How Steve Jobs became a movie mogul
In a career filled with a string of increasingly improbable sequels, Steve Jobs may have always been fated to play the role of movie mogul.
Now, with the $7.4bn sale of his Pixar Animation Studios to Disney, on terms that make him the venerable movie conglomerate's largest shareholder, Jobs is moving more deeply into a Hollywood that he's always held somewhat at arm's length.
The deal marks a personal triumph for Jobs and the studio that has redefined American animation over the last decade. But it also serves as a reminder of just how much the high-tech, entrepreneurial culture of Silicon Valley has helped upend an entertainment business once defined by the films and other products of Disney.
"We consider Pixar to be the Disney studio of the 21st century," said Doug Ward, the manager of the animation programme at the University of California at Los Angeles, which has sent several of its alumni to Pixar. "Disney really lost its place a few years ago, and now they're trying to catch up."

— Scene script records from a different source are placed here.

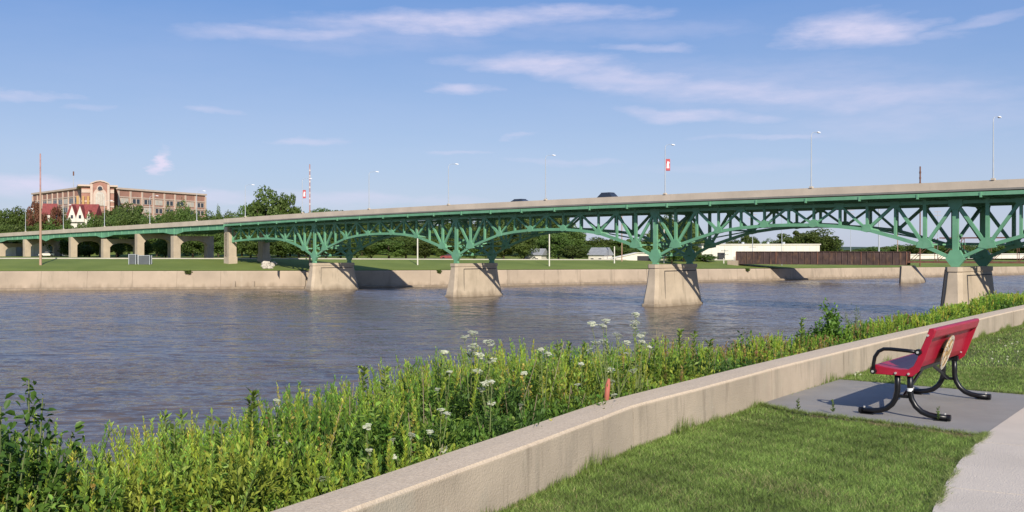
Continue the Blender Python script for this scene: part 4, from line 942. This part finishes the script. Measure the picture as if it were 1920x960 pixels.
# ------------------------------------------------------------ weeds of the bank
Lc_, Lp_, Ll_, Lw_, Ln_ = [], [], [], [], []
class Leaves:
    def __init__(s): s.P = []; s.A = []; s.B = []; s.C = []
    def add(s, base, axis, side, col):
        s.P.append(base); s.A.append(axis); s.B.append(side); s.C.append(col)
    def build(s, name, material, parent=None, hexa=False):
        P = np.concatenate(s.P); A = np.concatenate(s.A); Bv = np.concatenate(s.B); Cc = np.concatenate(s.C)
        droop = np.zeros_like(A); droop[:, 2] = -np.linalg.norm(A, axis=1)*.12
        if hexa:
            up_ = np.zeros_like(A); up_[:, 2] = np.linalg.norm(Bv, axis=1)*.22
            V = np.stack([P, P+A*.28+Bv*.42+up_, P+A*.66+Bv*.36+up_+droop*.4, P+A+droop, P+A*.66-Bv*.36+up_+droop*.4, P+A*.28-Bv*.42+up_], 1).reshape(-1, 3)
            k6 = np.arange(len(P))[:, None]*6
            return npmesh(name, V, np.concatenate([k6+np.array([0, 1, 2, 3]), k6+np.array([0, 3, 4, 5])]), material, np.repeat(Cc, 6, 0), parent)
        V = np.stack([P, P+A*.45+Bv*.5, P+A+droop, P+A*.45-Bv*.5], 1).reshape(-1, 3)
        return npmesh(name, V, np.arange(len(P)*4).reshape(-1, 4), material, np.repeat(Cc, 4, 0), parent)
def unit(v): return v/np.linalg.norm(v, axis=1)[:, None]
def stalk(L_, base, h, nl, ll, lw, spread, col, g, lean=None, up=.6, taper=.5, start=.1):
    """narrow leaves set round one stalk, denser and shorter to the top"""
    t_ = g.uniform(start, 1, nl); ang = g.uniform(0, 2*np.pi, nl); lean = np.array([0, 0, 1.]) if lean is None else lean
    c = base+lean*h*t_[:, None]
    rad = np.stack([np.cos(ang), np.sin(ang), np.full(nl, up)+g.normal(0, .25, nl)], 1); rad = unit(rad)
    l_ = ll*(1-taper*t_)*g.uniform(.6, 1.25, nl)
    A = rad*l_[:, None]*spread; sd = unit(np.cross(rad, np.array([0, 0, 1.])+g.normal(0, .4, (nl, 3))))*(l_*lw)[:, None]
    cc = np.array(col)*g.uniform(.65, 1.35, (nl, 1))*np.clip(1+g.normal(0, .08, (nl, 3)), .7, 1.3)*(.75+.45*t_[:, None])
    L_.add(c, A, sd, cc)
g = np.random.default_rng(5)
LL = Leaves(); STM = MB(); SG = MB()
pal = [(.19, .30, .045), (.28, .36, .05), (.11, .22, .035), (.36, .36, .07), (.07, .15, .03), (.22, .34, .06)]
def bankpt(s, d):
    p_, n_ = wpt(s); q_ = p_+n_*d; z = float(np.interp(d, [.3, .8, 2, 4, 7, 11, 15], [-.05, -.2, -.55, -1.3, -3.0, -5.2, -7.0])); return np.array([q_.x, q_.y, z])
def noise1(s, a=0): return .5+.25*math.sin(s*1.9+a)+.15*math.sin(s*4.7+1.3*a+2)+.1*math.sin(s*9.1+a*2.1)
def topz(s, y):      # height of the weed tops, falls with distance along the bank
    return float(np.interp(y, [2, 4.5, 6, 8, 10, 13, 20, 30], [.30, .42, .74, .80, .58, .42, .40, .5]))
nP = 0
WSX = [0, 60, 140, 180, 240, 300, 400, 470, 520, 600, 700, 800, 870, 1000, 1150, 1300, 1350, 1450, 1550, 1650, 1720, 1780, 1860, 1920]
WSY = [800, 810, 850, 878, 850, 815, 806, 792, 768, 742, 708, 690, 660, 655, 650, 640, 652, 638, 630, 605, 592, 575, 560, 552]
LN = Leaves()
for k in range(15000):
    s = cum[1]*0+g.uniform(cum[1]-3, cum[6]+16) if k % 5 else g.uniform(cum[2]-3, cum[4]+1)
    d = .42+abs(g.normal(0, 1.5)) if k % 3 else g.uniform(.4, 6)
    b = bankpt(s, d)
    if b[1] < 2.6 or d > 7: continue
    if b[1] > 16 and g.random() < .45: continue
    u = b[0]/b[1]
    if u < -.62 or u > .56: continue
    D = b[1]; tz_ = topz(s, D); big_ = 1+max(0, (D-9)/16)
    patch = noise1(s*.8, 1)+g.normal(0, .18)+(.15 if d > 1.2 else -.2)
    hh = (tz_-b[2])*(.30+.66*noise1(s*2.3+d*2.7)+abs(g.normal(0, .17))*(1 if k % 6 else 1.7))
    if d < .9: hh *= .62
    if d > 3.2: hh = min(hh, 1.1)
    zc_ = zat(interp(WSX, WSY, 960+F*u), D)+g.normal(0, .05)-.03+.10*math.sin(u*95)*math.sin(u*41+1)-b[2]
    hh = max(.25, min(hh*1.12, 1.6, zc_))
    if abs(960+F*u-1131) < 16 and D < 10: continue
    LX = LN if D < 8.5 else LL
    lean = np.array([g.normal(0, .17), g.normal(0, .17), 1.])
    pk = int(3.9*min(.999, max(0, .5+.33*math.sin(s*1.15+d*.9)+.25*math.sin(s*2.9-d*2.2+1)+g.normal(0, .13))))
    kind = 0 if patch > .42 else (1 if patch > .3 else 2)
    if kind == 0:        # upright lance-leaved stalk, yellow green
        PC_ = pal[(2, 0, 1, 5)[pk]] if k % 3 else pal[[0, 1, 3, 3][k % 4]]
        if 1240 < 960+F*u < 1720 and k % 3 == 0: PC_ = (.26, .19, .08)
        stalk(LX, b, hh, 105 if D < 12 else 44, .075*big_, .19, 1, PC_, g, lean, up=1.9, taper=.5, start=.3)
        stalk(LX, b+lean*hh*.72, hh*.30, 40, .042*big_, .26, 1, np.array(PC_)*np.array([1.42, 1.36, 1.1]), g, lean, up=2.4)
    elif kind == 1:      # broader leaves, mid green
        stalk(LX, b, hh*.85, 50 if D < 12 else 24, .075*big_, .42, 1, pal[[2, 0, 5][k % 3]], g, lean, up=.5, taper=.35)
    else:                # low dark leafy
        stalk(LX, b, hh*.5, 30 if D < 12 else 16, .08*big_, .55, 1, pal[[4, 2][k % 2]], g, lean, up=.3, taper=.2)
    if k % 5 < 2:          # a leafy clump between the stalks
        m_ = 110 if D < 12 else 50; rr_ = g.uniform(.12, .26)
        q = g.normal(0, 1, (m_, 3)); q = unit(q)*g.uniform(.3, 1, (m_, 1)); c_ = b+lean*hh*g.uniform(.35, .72)+q*np.array([rr_, rr_, rr_*.9])
        a_ = unit(q+g.normal(0, .5, (m_, 3))+np.array([0, 0, .7])); l_ = (g.uniform(.03, .065, m_)*big_)[:, None]
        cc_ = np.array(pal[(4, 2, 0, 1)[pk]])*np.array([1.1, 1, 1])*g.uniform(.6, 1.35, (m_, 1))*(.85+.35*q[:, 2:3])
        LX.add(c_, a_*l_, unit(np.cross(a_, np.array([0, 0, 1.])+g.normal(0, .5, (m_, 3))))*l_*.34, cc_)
    if D < 11 and kind == 0: SG.tube([b, b+lean*hh], [.004, .002], 3, cap=False)
    if D < 13 and k % 14 == 0:
        e = b+lean*hh; STM.tube([b, e], [.005, .003], 3, cap=False)
    nP += 1
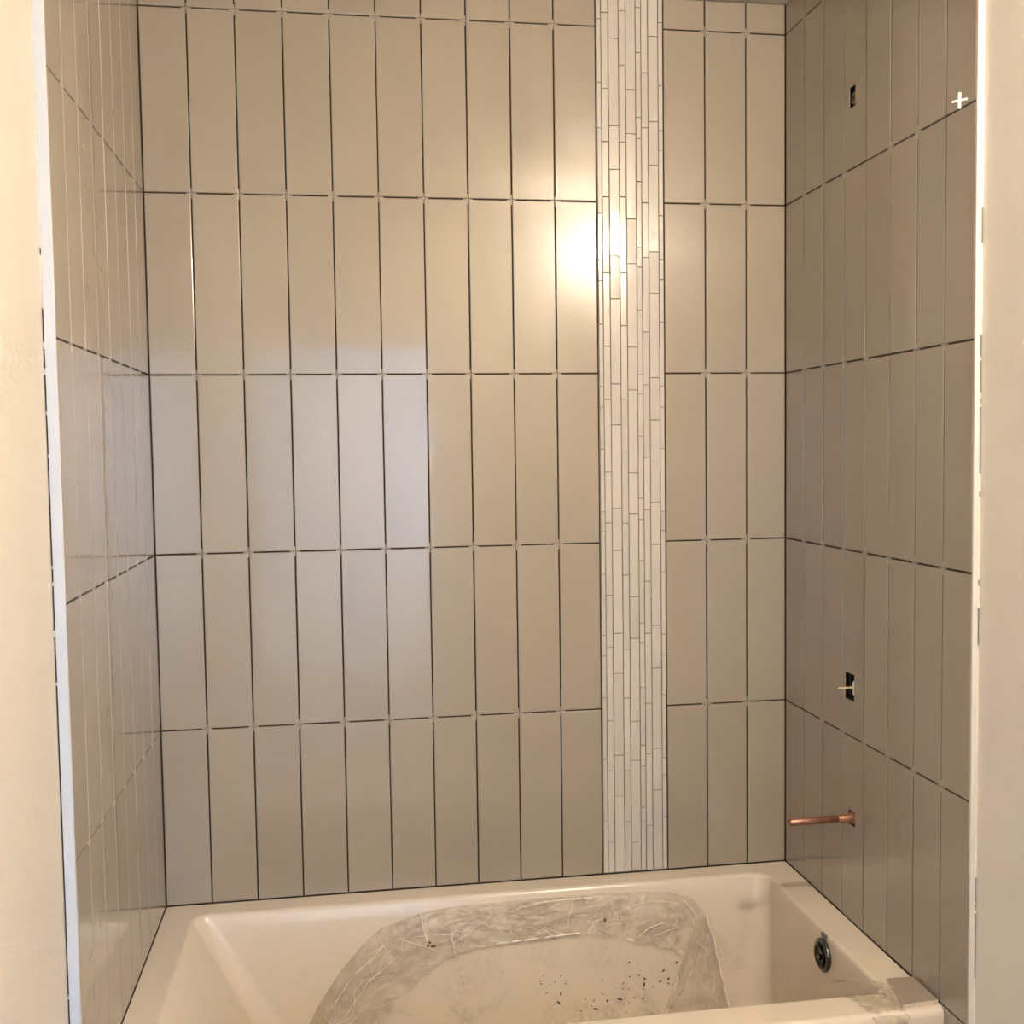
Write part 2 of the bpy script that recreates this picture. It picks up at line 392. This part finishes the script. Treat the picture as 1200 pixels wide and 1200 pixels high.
# ------------------------------------------------------------ edge trims at the front of the tiling
t1 = empty('trim_1', (-.01, FRONT, 0)); tag(t1, 'glossy white edge strip closing the tiles of the left side wall', 'trim', kind='structure')
t2 = empty('trim_2', (W + .005, FRONT, 0)); tag(t2, 'pale edge strip closing the shaded tiles of the right side wall', 'trim', kind='structure')
def own(o, p):
    o.parent = p; o.location = Vector(o.location) - p.location; return o
own(box('edge_strip', m_triml, -.0172, -.0008, FRONT - .004, FRONT + .001, 0, CZ, bev=.0008), t1)
own(box('edge_strip', m_trim, W + .0005, W + .0107, FRONT - .004, FRONT + .001, 0, CZ, bev=.0008), t2)
def caulk(x0, x1, gaps, seed):
    r = random.Random(seed); bm = bmesh.new(); z = .0
    prev = None; n = 520
    for i in range(n + 1):
        z = CZ * i / n
        g = any(a < z < b and r.random() < .72 for a, b in gaps) or r.random() < .01
        e = r.uniform(-.0005, .0005)
        if g: prev = None; continue
        ring = [bm.verts.new((x0 - .0004, FRONT - .0022 + e, z)), bm.verts.new(((x0 + x1) / 2, FRONT - .0032 + e, z)), bm.verts.new((x1 + .0006, FRONT - .0028 + e, z)), bm.verts.new((x1 + .0002, FRONT + .001, z)), bm.verts.new((x0, FRONT + .001, z))]
        if prev:
            for k in range(5): bm.faces.new((prev[k], prev[(k + 1) % 5], ring[(k + 1) % 5], ring[k]))
        prev = ring
    return link('caulk_bead', finish(bm, 'caulk_bead', m_caulk))
own(caulk(W + .0107, PWR, [(1.50, 1.74), (1.90, 1.96), (.6, .78), (1.2, 1.26)], 3), t2)
own(caulk(PWL, -.0172, [(.0, 1.78)], 5), t1)

# ------------------------------------------------------------ bathtub
def rrect(x0, x1, y0, y1, r, z, n=8):
    out = []
    for (cx, cy, a0) in ((x1 - r, y1 - r, 0), (x0 + r, y1 - r, 90), (x0 + r, y0 + r, 180), (x1 - r, y0 + r, 270)):
        for k in range(n + 1):
            a = radians(a0 + 90 * k / n); out.append((cx + r * cos(a), cy + r * sin(a), z))
    return out
def loft(bm, loops):
    R_ = [[bm.verts.new(p) for p in l] for l in loops]
    for a, b in zip(R_, R_[1:]):
        for k in range(len(a)): bm.faces.new((a[k], a[(k + 1) % len(a)], b[(k + 1) % len(b)], b[k]))
    return R_
TX0, TX1, TY0, TY1, TZ = .0008, 1.5172, -.752, -.0008, .500
IX0, IX1, IY0, IY1 = .066, 1.444, -.676, -.058          # inner edge of the rim
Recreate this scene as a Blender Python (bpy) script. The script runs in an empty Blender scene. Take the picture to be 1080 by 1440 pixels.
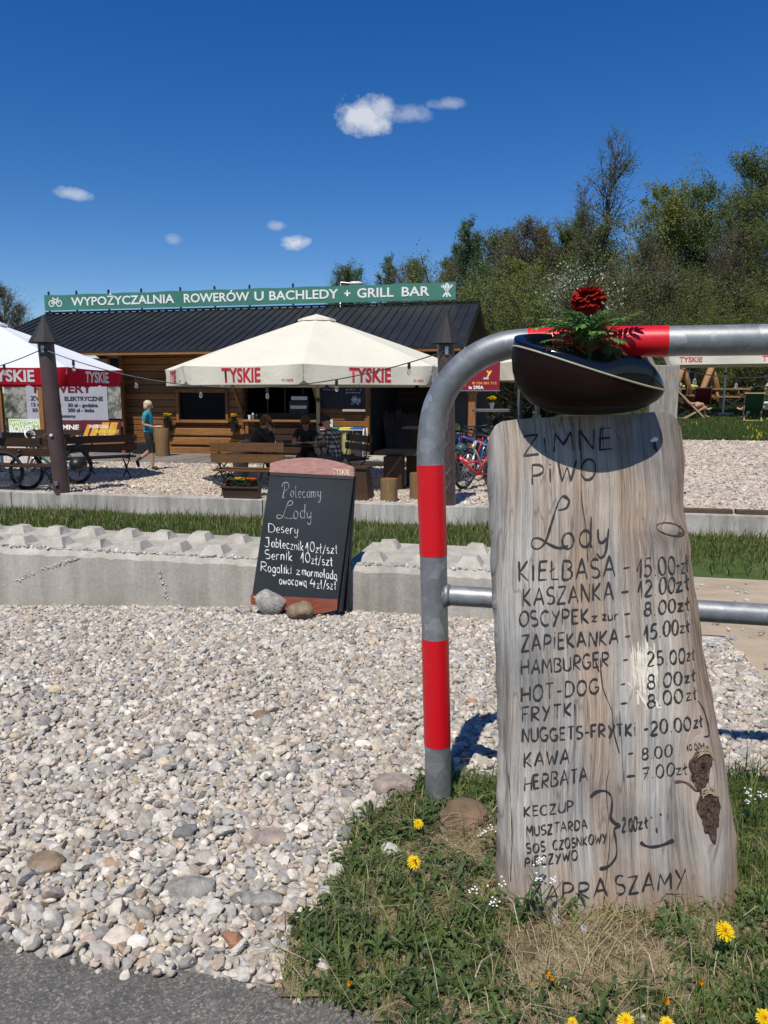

It remains to be seen whether Jobs will transform Disney, or whether the 82-year-old corporate giant will resist the Apple-Pixar chief's counterculture-inspired, tightly controlled approach. But the acquisition will probably give Disney a new lease on a creative life, after growing critical assertions that the company was long past its prime.
"We welcome and embrace Pixar's unique culture, which for two decades has fostered some of the most innovative and successful films in history," Disney chief executive officer Robert Iger said in a statement. "The addition of Pixar significantly enhances Disney animation, which is a critical creative engine for driving growth across our businesses."
Jobs' entry into the entertainment business came in 1986, when the 30-year-old former head of Apple bought into Pixar, shortly after being pushed out of the computer company he had founded.
Pixar was primarily a hardware company at the time, a division of Lucasfilm that built high-tech computers to improve the computer graphics of the day.
In an interview with Time Magazine in 1986, Jobs said he had looked at Pixar even before leaving Apple, but that nobody else at the computer maker had been interested. He bought a majority stake in the small Lucasfilm division for $10m and quickly helped it sign deals to sell its $120,000 machine for decidedly non-Hollywood uses, such as analysing government spy satellite data, or underground oil deposits.
The Pixar investment proved a costly one, as demand for the hardware and the company's early software proved low, however. According to the book Apple Confidential, Jobs pumped in at least another $50m to keep the company going in its early days.
The book quotes Jobs as saying, "If I knew in 1986 how much it was going to cost to keep Pixar going, I doubt I would have bought the company." The book also notes that in late 1994, Jobs contemplated selling the money-losing Pixar to Microsoft.
"What people don't realise about Pixar is that it was a really long and painful haul," said Bruce Perens, the open-source software pioneer who worked at Pixar for 12 years, until 1999. At one point, most employees even sold their stock back to Jobs, to help ease the financial crunch, Perens said.
Those financial difficulties began to ease once Pixar was released from a noncompete arrangement with former parent Lucasfilm and could focus on making full-length movies, Perens said. The company had already won recognition for its short films, winning the 1988 Oscar for best animated short. But in 1991, Pixar signed its first three-feature film deal with Disney, a relationship that Jobs said at the time had been a "dream" since 1986.
The first fruit of that deal was 1995's Toy Story, which grossed more than $350m worldwide and opened movie audiences' eyes to a new kind of 3D animation. On the strength of that debut, Pixar went public in late 1995, making Jobs a billionaire.
The ensuing decade has seen few missteps from the company and its team of talented animators and producers, leading to movies including Monsters Inc., Finding Nemo and The Incredibles. By keeping the company in the San Francisco Bay area, Jobs -- along with George Lucas -- helped create a Northern California filmmaking culture that defines itself by an innovative blend of new technology and traditional storytelling.